Suppose you're a photographer who works in Photoshop and Lightroom, and who wants to create a borderless "contact sheet", a grid of different photos with pixel-perfect alignment of the edges of each image.
Perhaps the obvious way, using Photoshop, is to import each image into a layer, resize each to create tile-sized images, then manually move them into place. This can take considerable time for a grid of just 10 images because:
- Re-sizing tiles involves calculating optimum dimension to properly fill a given space, then applying a scale transform manually to each layer. If you decide to change e.g. the number of images in a row, you have to start from scratch
- Moving images to the right place may not be a simple case of dragging them, because source images may be of slightly different aspect ratios, or require slightly different crops. Using layer order can overcome this, but again time consuming.
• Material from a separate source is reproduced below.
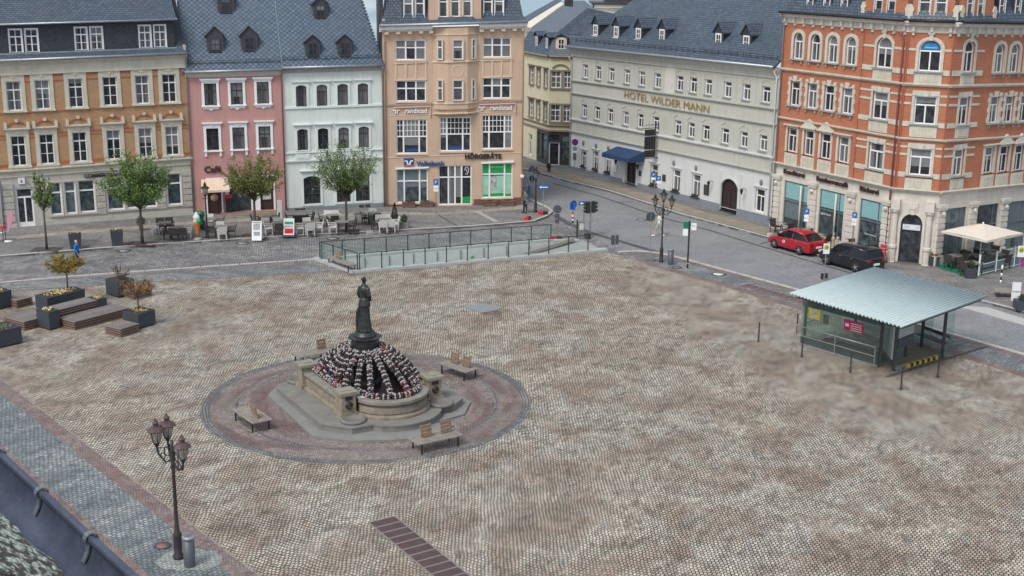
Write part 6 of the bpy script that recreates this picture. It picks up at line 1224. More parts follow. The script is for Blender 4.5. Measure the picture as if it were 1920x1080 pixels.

- Every time you need to test swapping photo locations and layouts, you have to start over.
Other issues:
- There's no easy way to "zoom" or crop images within a tile space as you go along.
- You can't change your mind about the output file dimensions, etc.
Lightroom offers a solution to some of the above with its print module but the pixel-perfect alignment of images is very iffy, as you can't zoom in to larger grid sizes to check there were no gaps, or to check to see which image was on top of which other image.
Other e.g. iOS apps do this function well, but only offer grids of up to, say, 4x4. Perhaps I need 3x20.
Can someone suggest an alternative method, alternative software (pref. Windows), or a clever way to do what I need to do in Photoshop?